Monday, June 20, 2005

Painting May Hold Clue to Lost da Vinci Work

"Cerca, trova" — seek and you shall find — says a tantalizing five-century-old message painted on a fresco in the council hall of Florence's Palazzo Vecchio.
Researchers now believe these cryptic words could be a clue to the location of a long-lost Leonardo da Vinci painting and are pressing local authorities to allow them to search for the masterpiece of Renaissance art.
Maurizio Seracini, an Italian art researcher, first noticed the message during a survey of the hall 30 years ago, but his team lacked the technology then to see what lay behind Giorgio Vasari's 16th-century fresco, "Battle of Marciano in the Chiana Valley."

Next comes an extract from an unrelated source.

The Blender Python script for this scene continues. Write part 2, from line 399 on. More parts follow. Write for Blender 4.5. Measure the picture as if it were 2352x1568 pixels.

However, radar and X-ray scans conducted between 2002 and 2003 have detected a cavity behind the section of wall the message was painted on, which Seracini believes may conceal Leonardo's unfinished mural painting, the "Battle of Anghiari."
Considered one of Leonardo's greatest works, the mural is known today through the Tuscan master's preparatory studies and copies made by other artists.
"At the time, this was considered the masterpiece of masterpieces," Seracini told the Associated Press. Recovering it "would be like discovering a new Mona Lisa or a new Last Supper."